§ **INFORMATION SHOWN**:
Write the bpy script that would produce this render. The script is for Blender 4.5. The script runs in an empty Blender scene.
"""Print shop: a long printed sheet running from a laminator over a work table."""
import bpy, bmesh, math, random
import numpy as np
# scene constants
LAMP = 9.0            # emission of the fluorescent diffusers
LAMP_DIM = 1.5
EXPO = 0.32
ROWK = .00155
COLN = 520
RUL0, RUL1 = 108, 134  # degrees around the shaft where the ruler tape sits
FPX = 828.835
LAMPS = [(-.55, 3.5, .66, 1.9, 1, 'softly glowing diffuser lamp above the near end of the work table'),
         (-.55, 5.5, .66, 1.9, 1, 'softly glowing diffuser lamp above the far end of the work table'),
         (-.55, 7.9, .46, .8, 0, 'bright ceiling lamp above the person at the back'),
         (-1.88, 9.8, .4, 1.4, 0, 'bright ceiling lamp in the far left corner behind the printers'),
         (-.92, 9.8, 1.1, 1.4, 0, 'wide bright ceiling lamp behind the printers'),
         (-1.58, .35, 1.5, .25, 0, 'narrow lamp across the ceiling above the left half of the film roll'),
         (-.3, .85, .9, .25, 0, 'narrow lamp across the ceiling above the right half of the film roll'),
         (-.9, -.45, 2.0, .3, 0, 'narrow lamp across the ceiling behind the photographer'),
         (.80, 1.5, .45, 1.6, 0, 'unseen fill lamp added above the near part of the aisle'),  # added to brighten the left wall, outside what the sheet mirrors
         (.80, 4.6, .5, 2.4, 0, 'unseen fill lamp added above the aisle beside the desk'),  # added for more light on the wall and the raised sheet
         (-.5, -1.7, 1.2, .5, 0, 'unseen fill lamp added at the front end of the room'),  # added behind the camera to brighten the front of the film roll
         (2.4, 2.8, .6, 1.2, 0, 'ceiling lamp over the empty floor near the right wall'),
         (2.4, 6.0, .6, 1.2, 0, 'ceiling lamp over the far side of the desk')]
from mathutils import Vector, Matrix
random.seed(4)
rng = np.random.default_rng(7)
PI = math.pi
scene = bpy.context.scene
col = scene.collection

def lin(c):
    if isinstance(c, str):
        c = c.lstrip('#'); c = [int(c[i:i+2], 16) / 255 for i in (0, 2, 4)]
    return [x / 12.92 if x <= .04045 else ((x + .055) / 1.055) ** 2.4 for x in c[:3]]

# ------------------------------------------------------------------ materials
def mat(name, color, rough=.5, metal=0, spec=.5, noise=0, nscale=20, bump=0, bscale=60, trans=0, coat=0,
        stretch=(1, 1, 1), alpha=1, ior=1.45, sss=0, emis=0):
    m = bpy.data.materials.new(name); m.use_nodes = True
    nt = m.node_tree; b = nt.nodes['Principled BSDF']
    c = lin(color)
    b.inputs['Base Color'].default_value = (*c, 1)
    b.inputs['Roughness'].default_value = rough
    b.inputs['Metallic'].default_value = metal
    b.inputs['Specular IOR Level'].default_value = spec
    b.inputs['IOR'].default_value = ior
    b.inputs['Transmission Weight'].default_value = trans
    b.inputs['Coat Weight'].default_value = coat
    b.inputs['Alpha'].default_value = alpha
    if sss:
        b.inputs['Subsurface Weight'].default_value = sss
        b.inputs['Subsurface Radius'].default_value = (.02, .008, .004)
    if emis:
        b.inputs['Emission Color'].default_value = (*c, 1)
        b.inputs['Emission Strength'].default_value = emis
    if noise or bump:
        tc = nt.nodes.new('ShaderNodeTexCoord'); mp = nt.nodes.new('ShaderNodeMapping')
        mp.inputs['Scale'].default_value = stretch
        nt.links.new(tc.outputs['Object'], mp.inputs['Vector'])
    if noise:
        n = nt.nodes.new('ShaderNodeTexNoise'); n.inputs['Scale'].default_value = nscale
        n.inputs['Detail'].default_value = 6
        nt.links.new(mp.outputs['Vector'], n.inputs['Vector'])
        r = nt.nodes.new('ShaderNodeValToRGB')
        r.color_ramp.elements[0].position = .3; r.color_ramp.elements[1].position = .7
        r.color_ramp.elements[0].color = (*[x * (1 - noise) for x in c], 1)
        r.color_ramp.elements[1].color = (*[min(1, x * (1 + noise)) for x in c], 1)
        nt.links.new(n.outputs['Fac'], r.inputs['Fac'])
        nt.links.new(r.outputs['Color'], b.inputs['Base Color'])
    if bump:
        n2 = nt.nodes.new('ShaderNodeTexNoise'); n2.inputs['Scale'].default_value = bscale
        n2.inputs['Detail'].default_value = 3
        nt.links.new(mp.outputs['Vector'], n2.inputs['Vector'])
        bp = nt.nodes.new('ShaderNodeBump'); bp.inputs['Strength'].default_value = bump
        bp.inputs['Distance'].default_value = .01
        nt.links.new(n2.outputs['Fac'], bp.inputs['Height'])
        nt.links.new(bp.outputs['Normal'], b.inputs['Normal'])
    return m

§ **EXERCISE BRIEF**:
Show the lines of the material that contain the word "scene".

§ **ANSWER IN FULL**:
Write the bpy script that would produce this render. The script is for Blender 4.5. The script runs in an empty Blender scene.
# scene constants
scene = bpy.context.scene
col = scene.collection